- **Directions for this task**
Check each line of the material. Copy those containing "from".

- **Dataset records**

=====

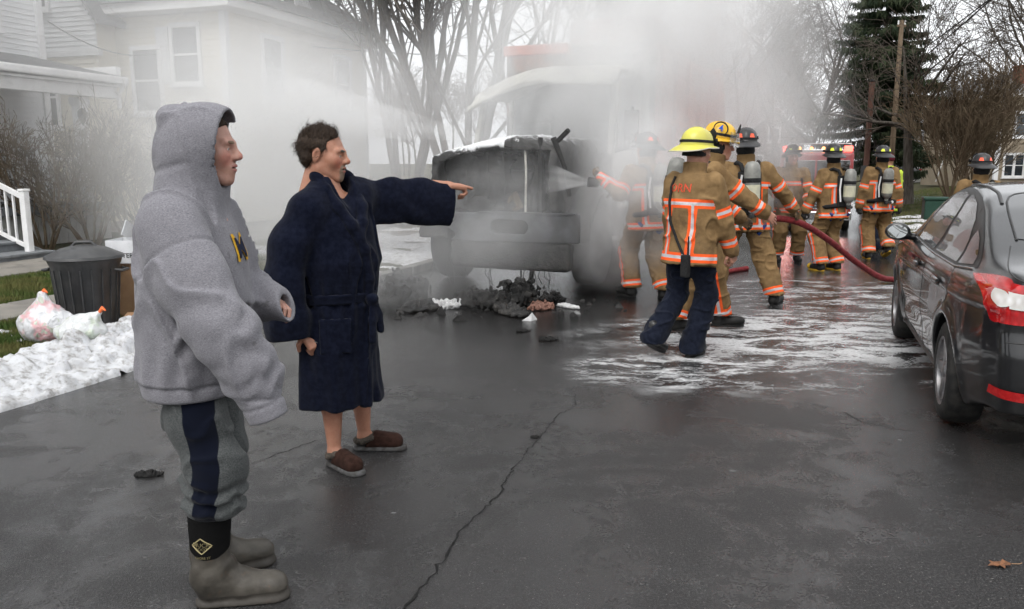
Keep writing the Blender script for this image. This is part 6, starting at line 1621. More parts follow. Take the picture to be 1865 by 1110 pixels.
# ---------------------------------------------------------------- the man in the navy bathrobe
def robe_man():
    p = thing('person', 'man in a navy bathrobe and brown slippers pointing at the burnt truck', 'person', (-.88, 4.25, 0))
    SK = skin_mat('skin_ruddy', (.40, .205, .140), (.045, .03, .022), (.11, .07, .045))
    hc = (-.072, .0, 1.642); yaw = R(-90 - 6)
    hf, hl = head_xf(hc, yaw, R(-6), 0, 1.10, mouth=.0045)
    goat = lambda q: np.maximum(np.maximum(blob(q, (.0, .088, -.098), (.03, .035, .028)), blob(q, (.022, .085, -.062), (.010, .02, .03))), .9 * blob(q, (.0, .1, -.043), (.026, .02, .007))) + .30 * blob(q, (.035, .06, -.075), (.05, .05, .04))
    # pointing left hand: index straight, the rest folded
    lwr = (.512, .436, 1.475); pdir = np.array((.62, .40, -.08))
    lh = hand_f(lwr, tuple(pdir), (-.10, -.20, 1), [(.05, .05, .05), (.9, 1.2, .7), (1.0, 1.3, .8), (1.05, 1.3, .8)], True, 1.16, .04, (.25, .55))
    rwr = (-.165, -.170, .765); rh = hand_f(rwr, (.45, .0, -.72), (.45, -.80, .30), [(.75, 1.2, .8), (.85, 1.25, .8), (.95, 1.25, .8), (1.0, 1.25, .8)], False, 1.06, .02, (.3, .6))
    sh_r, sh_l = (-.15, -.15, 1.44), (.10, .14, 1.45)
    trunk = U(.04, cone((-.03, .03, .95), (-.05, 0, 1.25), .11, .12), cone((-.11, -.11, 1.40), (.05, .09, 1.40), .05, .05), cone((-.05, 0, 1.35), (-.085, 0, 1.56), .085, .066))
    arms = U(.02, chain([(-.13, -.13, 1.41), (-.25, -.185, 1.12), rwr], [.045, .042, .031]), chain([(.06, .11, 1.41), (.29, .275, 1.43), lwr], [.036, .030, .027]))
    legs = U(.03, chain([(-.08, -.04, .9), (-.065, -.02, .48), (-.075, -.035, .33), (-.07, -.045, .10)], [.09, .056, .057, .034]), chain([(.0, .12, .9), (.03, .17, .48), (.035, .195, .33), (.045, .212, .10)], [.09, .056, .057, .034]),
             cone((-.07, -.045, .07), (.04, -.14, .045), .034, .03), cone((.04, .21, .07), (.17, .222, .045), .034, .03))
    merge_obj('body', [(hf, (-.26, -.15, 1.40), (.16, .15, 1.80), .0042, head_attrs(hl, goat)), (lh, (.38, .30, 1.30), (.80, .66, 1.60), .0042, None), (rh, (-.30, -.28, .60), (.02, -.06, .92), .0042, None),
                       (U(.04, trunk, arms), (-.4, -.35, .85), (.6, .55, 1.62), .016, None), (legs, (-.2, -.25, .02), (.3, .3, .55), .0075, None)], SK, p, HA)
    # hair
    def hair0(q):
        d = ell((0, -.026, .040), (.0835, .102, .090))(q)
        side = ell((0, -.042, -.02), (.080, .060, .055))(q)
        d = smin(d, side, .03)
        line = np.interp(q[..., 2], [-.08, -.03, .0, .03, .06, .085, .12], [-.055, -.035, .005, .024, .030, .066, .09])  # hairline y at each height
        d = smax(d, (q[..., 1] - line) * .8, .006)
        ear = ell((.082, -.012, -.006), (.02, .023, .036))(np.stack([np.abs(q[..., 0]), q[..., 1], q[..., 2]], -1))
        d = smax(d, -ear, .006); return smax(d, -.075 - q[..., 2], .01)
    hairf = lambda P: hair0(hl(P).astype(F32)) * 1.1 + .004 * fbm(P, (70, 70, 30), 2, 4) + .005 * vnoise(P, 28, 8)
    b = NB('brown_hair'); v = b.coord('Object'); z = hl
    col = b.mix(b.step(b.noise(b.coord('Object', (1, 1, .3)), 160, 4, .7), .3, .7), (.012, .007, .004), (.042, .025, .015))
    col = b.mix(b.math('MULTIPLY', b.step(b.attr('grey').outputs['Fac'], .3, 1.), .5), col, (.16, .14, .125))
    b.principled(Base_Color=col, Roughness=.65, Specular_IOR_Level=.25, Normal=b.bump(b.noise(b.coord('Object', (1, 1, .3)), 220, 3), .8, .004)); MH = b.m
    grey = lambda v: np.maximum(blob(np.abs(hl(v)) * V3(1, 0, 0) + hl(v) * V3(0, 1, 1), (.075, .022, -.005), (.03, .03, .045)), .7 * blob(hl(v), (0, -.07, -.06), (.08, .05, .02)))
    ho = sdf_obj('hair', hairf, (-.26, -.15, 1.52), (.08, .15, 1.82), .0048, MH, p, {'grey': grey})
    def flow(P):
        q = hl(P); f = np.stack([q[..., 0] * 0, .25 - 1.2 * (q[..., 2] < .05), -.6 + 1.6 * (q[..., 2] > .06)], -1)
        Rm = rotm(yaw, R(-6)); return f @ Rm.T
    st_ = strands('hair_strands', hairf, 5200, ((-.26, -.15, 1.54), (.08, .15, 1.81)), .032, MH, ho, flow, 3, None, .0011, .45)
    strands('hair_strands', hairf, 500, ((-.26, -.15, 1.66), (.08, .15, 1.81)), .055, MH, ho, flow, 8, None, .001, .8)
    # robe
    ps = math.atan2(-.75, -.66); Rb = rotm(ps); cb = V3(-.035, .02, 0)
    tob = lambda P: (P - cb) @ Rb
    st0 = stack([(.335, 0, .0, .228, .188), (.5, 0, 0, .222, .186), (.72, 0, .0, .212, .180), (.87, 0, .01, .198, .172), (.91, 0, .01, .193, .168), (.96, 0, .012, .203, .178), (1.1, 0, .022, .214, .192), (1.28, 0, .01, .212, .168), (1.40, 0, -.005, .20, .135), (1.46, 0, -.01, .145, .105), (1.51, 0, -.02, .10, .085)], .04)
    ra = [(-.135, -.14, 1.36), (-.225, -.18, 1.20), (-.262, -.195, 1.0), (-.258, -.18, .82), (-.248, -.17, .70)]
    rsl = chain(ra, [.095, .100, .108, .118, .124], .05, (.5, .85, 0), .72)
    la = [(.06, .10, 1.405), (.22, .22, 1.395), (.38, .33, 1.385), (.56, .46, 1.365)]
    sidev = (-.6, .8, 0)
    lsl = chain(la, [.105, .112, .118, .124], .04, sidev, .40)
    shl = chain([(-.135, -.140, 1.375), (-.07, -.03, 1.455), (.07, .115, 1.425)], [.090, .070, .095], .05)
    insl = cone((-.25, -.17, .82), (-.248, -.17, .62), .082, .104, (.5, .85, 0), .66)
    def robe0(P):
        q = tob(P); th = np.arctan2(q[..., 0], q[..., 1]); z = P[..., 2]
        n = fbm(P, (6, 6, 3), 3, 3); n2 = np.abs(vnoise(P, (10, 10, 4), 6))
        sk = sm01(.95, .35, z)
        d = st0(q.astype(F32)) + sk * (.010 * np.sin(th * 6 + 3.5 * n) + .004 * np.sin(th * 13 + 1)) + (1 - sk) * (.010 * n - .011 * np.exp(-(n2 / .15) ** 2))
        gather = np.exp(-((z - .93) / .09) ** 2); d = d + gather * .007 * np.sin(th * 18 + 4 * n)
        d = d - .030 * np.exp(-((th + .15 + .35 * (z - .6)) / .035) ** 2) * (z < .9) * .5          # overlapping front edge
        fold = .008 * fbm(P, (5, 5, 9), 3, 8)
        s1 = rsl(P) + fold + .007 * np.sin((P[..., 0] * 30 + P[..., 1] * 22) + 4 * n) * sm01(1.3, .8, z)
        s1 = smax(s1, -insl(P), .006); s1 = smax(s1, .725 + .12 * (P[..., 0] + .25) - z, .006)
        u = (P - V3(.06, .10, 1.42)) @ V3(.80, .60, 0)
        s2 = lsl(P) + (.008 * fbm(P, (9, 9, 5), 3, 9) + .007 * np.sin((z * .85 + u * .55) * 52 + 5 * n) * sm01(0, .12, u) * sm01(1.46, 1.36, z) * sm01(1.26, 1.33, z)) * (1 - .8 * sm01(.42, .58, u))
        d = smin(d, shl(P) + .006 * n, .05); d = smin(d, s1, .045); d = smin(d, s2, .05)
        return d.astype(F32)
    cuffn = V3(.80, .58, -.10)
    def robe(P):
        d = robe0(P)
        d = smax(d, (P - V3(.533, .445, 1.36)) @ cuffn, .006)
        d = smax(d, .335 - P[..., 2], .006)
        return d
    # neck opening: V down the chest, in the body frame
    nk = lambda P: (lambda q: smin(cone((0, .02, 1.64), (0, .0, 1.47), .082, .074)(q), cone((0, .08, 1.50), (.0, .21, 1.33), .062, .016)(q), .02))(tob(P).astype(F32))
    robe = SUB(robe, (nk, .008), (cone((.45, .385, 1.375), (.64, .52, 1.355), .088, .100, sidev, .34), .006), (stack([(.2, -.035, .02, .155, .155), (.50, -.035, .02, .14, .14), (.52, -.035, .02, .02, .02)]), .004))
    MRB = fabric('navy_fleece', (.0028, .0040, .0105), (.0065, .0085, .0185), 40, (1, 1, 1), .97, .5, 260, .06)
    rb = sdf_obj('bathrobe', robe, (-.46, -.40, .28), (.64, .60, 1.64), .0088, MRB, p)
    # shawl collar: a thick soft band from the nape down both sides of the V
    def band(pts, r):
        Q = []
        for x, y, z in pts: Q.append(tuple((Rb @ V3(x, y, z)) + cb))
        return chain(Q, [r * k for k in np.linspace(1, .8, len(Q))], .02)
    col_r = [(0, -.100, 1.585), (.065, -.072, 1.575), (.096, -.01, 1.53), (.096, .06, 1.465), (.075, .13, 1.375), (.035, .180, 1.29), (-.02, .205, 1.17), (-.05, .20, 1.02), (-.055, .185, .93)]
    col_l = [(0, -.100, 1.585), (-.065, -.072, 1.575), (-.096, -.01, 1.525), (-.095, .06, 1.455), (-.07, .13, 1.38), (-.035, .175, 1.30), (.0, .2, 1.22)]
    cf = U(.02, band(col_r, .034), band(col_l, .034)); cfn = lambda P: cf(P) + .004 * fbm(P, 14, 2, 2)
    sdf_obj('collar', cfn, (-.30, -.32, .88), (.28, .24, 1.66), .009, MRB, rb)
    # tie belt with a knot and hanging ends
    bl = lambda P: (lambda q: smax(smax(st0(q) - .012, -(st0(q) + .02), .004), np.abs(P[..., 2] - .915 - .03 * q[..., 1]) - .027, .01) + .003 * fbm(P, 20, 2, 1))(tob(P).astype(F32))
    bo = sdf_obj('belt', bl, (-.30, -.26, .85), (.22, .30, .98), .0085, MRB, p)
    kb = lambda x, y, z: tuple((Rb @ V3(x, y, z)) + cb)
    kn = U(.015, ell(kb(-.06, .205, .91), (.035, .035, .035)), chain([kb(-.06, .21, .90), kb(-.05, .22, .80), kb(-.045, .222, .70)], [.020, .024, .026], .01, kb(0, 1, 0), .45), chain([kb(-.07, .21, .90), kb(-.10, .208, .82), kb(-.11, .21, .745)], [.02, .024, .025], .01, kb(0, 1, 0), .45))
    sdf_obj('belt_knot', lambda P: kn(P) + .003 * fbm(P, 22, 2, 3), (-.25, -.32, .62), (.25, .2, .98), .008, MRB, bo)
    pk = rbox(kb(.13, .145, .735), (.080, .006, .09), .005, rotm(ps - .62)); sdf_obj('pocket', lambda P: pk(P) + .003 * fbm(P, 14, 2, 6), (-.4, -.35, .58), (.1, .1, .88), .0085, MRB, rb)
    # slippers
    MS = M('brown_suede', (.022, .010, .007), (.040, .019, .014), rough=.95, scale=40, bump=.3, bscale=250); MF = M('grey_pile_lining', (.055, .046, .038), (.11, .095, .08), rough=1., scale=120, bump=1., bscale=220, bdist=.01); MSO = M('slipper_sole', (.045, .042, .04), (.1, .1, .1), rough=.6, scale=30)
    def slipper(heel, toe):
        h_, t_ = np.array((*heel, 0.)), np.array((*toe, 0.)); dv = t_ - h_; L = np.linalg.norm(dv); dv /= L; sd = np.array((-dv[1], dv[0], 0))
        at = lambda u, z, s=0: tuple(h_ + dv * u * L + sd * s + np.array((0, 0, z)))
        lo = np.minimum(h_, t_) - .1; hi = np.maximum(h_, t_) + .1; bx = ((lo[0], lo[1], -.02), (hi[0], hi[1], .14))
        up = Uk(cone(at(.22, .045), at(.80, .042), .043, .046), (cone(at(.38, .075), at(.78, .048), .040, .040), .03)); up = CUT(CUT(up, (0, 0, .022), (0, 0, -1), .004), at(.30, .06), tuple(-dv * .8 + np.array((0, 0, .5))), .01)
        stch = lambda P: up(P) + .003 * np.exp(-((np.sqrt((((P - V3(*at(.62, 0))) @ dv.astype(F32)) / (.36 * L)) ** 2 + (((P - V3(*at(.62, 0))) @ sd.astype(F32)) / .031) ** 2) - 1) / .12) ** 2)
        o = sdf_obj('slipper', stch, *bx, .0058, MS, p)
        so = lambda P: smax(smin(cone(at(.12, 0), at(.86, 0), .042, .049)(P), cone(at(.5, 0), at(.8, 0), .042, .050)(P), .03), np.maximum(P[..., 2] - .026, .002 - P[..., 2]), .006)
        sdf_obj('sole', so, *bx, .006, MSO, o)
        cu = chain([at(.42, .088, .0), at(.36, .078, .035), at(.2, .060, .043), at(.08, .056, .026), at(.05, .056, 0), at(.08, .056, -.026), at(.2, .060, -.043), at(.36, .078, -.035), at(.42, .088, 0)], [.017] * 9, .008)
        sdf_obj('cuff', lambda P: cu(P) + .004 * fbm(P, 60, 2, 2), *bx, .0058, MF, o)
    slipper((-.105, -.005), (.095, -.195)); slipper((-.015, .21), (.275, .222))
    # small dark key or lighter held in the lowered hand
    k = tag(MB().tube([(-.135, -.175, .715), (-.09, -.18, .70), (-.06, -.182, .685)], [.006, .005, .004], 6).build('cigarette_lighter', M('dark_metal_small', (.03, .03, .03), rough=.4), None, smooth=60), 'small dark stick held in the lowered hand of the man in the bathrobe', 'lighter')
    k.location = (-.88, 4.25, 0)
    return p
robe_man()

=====

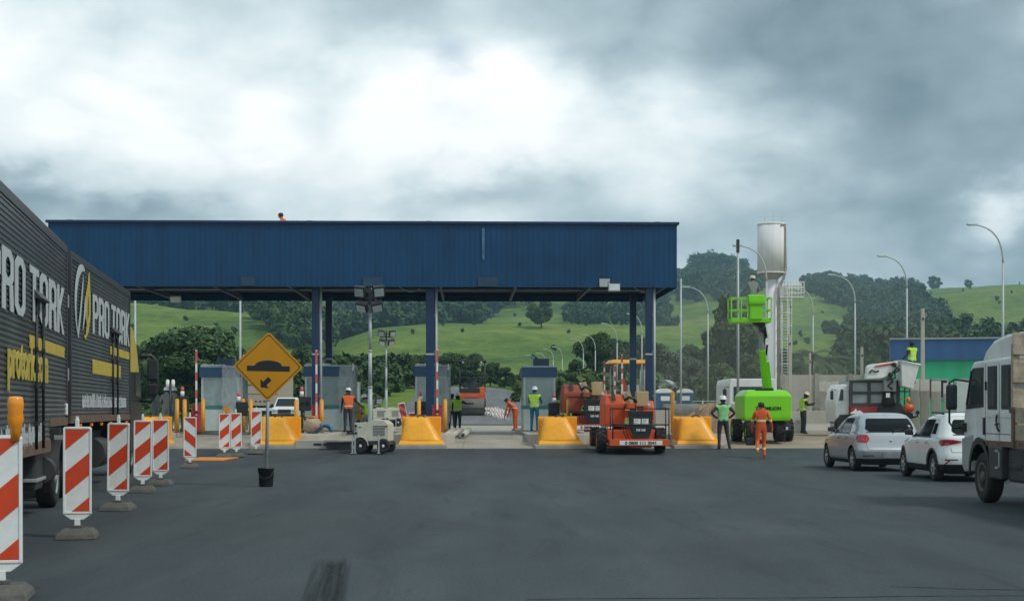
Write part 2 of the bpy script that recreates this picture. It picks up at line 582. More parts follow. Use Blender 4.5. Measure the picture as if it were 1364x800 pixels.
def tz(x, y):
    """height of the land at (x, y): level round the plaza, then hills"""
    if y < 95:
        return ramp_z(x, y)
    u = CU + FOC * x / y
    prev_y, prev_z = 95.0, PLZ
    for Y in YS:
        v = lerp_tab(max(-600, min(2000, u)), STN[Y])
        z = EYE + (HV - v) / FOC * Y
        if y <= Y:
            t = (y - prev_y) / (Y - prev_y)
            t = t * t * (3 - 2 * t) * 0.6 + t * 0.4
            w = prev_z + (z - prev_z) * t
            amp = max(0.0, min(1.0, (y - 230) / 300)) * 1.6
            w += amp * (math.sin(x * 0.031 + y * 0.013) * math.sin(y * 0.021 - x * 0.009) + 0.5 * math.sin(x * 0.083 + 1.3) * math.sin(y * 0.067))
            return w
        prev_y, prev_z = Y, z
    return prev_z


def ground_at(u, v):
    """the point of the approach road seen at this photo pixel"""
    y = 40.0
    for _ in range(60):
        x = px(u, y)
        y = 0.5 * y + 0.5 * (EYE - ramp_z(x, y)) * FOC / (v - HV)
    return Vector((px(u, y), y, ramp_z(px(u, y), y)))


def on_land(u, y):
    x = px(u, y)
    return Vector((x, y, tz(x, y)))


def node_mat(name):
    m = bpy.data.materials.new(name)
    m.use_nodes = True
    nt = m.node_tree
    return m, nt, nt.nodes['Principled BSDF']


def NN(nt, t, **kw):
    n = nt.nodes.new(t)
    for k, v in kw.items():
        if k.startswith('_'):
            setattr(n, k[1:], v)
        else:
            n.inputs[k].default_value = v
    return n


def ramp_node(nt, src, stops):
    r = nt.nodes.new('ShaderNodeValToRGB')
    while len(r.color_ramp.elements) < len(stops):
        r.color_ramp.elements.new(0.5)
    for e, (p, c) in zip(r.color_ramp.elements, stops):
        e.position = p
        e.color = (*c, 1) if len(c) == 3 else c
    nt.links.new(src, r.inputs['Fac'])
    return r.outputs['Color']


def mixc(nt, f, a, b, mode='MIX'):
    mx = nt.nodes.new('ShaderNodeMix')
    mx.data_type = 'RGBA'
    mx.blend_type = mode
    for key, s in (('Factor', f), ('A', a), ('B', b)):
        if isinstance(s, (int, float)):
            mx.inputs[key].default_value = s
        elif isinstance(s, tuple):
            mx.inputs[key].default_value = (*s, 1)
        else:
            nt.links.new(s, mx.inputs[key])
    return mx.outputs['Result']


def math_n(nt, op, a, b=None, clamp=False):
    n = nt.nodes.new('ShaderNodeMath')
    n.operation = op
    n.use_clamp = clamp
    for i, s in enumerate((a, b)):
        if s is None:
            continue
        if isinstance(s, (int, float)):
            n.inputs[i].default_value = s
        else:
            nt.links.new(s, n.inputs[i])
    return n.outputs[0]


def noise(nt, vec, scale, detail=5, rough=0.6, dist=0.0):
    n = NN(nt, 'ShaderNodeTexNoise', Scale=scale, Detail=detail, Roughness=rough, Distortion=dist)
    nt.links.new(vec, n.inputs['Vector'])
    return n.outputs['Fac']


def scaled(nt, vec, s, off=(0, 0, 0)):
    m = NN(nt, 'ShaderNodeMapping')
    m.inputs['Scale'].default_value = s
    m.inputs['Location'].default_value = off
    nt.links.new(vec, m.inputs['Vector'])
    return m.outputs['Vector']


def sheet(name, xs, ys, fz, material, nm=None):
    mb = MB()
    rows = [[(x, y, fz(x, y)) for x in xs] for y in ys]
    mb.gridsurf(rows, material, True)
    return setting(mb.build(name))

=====

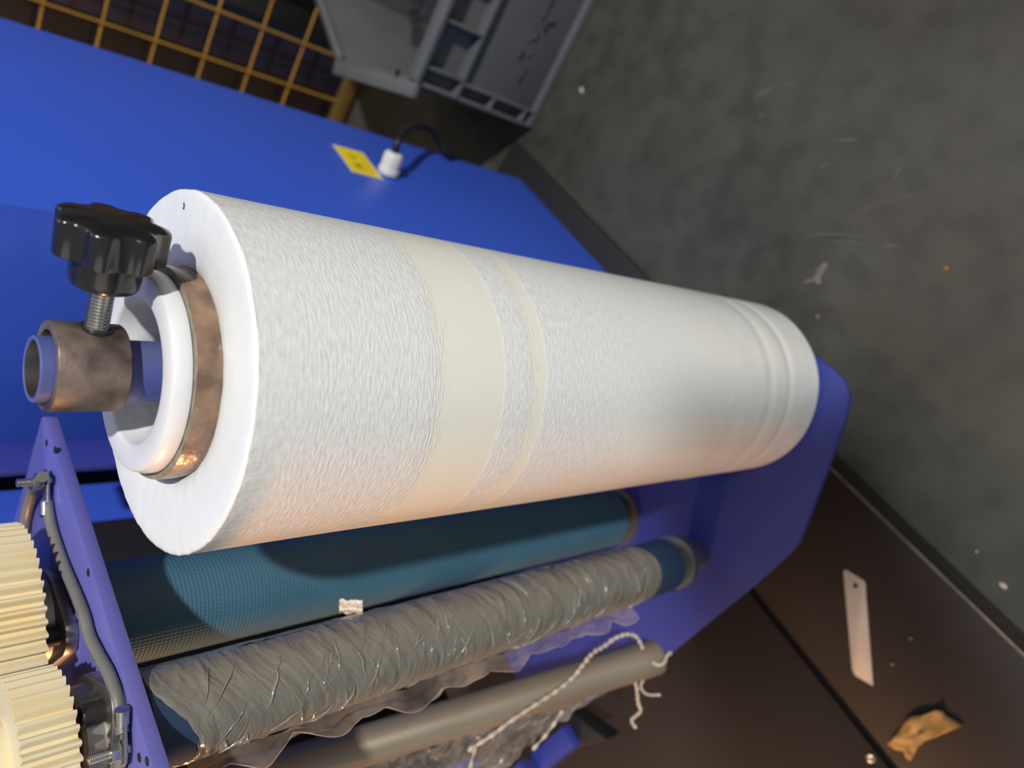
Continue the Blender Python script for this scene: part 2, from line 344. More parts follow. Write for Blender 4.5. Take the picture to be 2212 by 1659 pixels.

=====

- **Reply**
    # shawl collar: a thick soft band from the nape down both sides of the V
Continue the Blender Python script for this scene: part 2, from line 344. More parts follow. Write for Blender 4.5. Take the picture to be 2212 by 1659 pixels.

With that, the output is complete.